Problem to work on
Set down exactly the first line of the entries and every line after it, through the line with "R = math.radians".

--- start of Extracted material ---

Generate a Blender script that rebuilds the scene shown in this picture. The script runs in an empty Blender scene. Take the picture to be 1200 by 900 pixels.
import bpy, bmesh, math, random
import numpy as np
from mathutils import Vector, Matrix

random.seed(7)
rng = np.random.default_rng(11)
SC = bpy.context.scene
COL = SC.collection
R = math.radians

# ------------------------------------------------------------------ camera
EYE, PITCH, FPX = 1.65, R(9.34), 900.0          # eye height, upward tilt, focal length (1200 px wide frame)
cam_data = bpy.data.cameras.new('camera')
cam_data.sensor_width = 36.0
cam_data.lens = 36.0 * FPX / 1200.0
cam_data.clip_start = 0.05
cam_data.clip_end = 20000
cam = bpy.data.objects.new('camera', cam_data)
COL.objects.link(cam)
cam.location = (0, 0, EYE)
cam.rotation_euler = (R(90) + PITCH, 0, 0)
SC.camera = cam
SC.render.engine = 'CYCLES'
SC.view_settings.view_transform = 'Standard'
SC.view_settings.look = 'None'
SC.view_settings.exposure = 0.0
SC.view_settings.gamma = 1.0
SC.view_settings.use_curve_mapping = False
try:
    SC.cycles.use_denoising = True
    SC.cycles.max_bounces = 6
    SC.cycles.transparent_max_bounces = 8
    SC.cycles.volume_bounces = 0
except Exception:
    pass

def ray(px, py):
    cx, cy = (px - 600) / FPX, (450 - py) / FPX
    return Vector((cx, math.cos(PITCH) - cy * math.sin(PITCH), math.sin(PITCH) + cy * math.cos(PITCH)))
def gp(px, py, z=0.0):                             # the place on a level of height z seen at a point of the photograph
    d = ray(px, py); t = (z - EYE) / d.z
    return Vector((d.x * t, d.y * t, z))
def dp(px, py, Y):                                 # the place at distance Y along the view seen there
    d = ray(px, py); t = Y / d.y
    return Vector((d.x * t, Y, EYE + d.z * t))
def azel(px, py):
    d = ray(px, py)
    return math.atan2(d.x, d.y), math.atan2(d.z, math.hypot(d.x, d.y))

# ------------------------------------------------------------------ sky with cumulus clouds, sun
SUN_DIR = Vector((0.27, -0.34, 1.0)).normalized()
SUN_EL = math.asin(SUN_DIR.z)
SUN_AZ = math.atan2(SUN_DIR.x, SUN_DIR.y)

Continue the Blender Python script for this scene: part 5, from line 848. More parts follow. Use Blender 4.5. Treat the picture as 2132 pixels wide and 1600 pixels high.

--- end of Extracted material ---

Response for this exercise
Generate a Blender script that rebuilds the scene shown in this picture. The script runs in an empty Blender scene. Take the picture to be 1200 by 900 pixels.
import bpy, bmesh, math, random
import numpy as np
from mathutils import Vector, Matrix

random.seed(7)
rng = np.random.default_rng(11)
SC = bpy.context.scene
COL = SC.collection
R = math.radians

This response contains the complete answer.